Il Miur ha reso pubblici i dati (parziali) sul 5 in comportamento nel
1° quadrimestre nelle Scuole secondarie italiane. Il dato accertato è
stato di circa 63.000 studenti che potrebbero essere bocciati
indipendentemente dai loro esiti scolastici per il 5 in comportamento.
Le scuole secondarie italiane non potevano rispondere in modo più
entusiasta alla legge 169 del 30 ottobre 2008, che ha sancito non solo
il ritorno dei voti numerici per tutti gli ordini di scuola, ma anche
il ripristino del voto in comportamento come possibilità di bocciatura.
Il mio dissenso si può concentrare su
due punti:
• i 63.000 voti negativi sono una
sconfitta dell’azione educativa della Scuola prima ancora di quella
della Nazione;
• il dato dovrebbe produrre analisi e
umiliazione, non esaltazione.
Ancora una volta il sistema scolastico
italiano dimostra di saper produrre dispersione, ma di non avere alcuna
idea su come invertirla. Gli alunni italiani bocciati ritornano nel
sistema al punto in cui erano (fino a 16 anni) o se ne vanno per sempre
rendendo inutile la spesa che lo Stato ha sostenuto per loro per dargli
un’istruzione professionalizzante dopo il diploma ottenuto a
conclusione del primo ciclo dell’istruzione.
In termini economici la dispersione costa: il Miur taglia posti di
lavoro anche aumentando gli alunni per classe e reinserendo nelle
stesse classi i ripetenti (anche se sufficienti in varie materie),
senza controllare la positività degli esiti del reinserimento.
Se facciamo un rapido conto, 63.000
alunni bocciati comportano 2520 classi in più, cioè circa 4.200
insegnanti in più con un costo stimabile di 147.000.000 di euro. Il
conto così è minaccioso e non veritiero in quanto non necessariamente
le classi vengono aumentate dai bocciati e non tutti i 63.000 alla fine
saranno bocciati. Facendo però una tara piuttosto netta diciamo che il
provvedimento in sé può portare a un aumento delle necessità di
bilancio di almeno 50.000.000 di euro senza avere alcuna certezza
sull’esito positivo dell’investimento. Non è chiaro perché il
sistema scolastico italiano pensi che se un alunno ripete le stesse
cose per due anni di seguito questo comporti una sua automatica uscita
dalla dispersione scolastica, visto che non esiste alcun protocollo di
interventi sistematici in merito.
L’assenza di un sistema di crediti e certificazioni, la mancanza di
percorsi flessibili in cui l’alunno frequenti di nuovo solo i corsi
concernenti le insufficienze reali, il mantenimento di un rigido
sistema a classi, l’incapacità di certificare realmente le competenze
dell’allievo sono problemi che non possono essere risolti solo
aumentando la dispersione scolastica e vantandosene.
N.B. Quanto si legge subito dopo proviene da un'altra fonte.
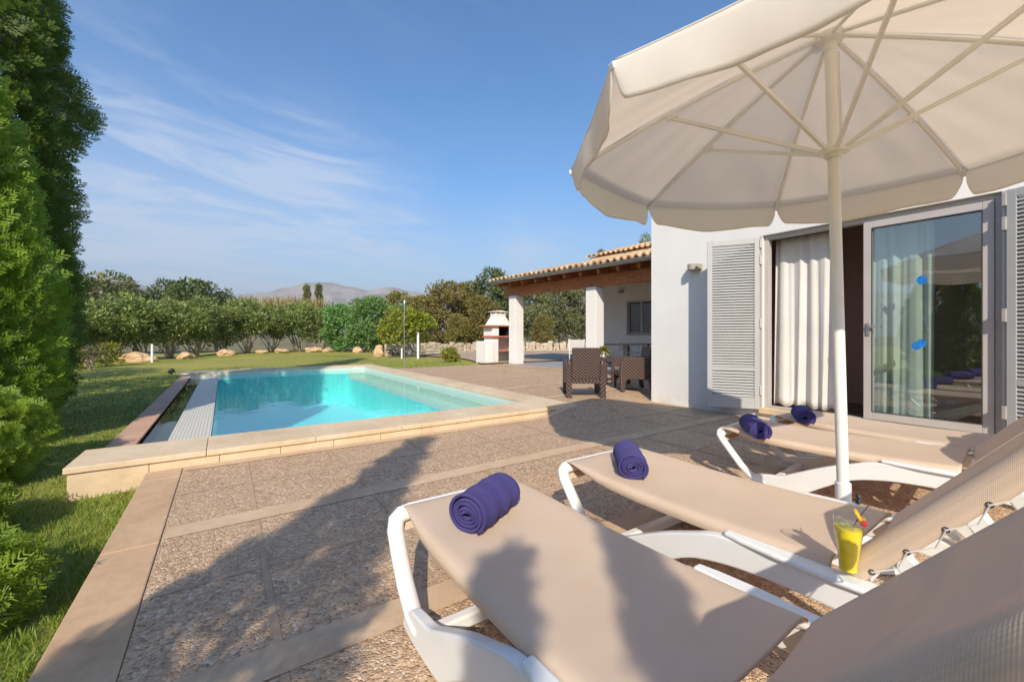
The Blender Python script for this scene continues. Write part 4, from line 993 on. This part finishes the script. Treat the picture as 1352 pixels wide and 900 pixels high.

Il meccanismo dei tagli collegati
all’aumento degli alunni per classe è un semplice gatto che si morde la
coda perché produce classi sempre più numerose e ingestibili sia nella
Scuola secondaria di 1° grado, sia negli Istituti tecnici e
professionali. Classi con troppi alunni, molti dei quali
ripetenti o fuori età, molti dei quali stranieri senza basi
linguistiche accettabili, sono elementi destinati a produrre situazioni
di ulteriore dispersione, costose in termini economici sia dal punto di
vista finanziario (servono più insegnanti di quelli che servirebbero a
una scuola capace di assorbire la dispersione), sia dal punto di vista
didattico e sociale (servono insegnanti per insegnare a soggetti che il
sistema scolastico non riesce a diplomare).
Il 5 in comportamento non fa altro che
aumentare i numeri della dispersione, senza creare meccanismi di
recupero e trasformando i tagli ai docenti in un ulteriore elemento che
produce dispersione, in quanto legato alla rigidità del tempo scuola
riferito a classi disomogenee e difficili da gestire.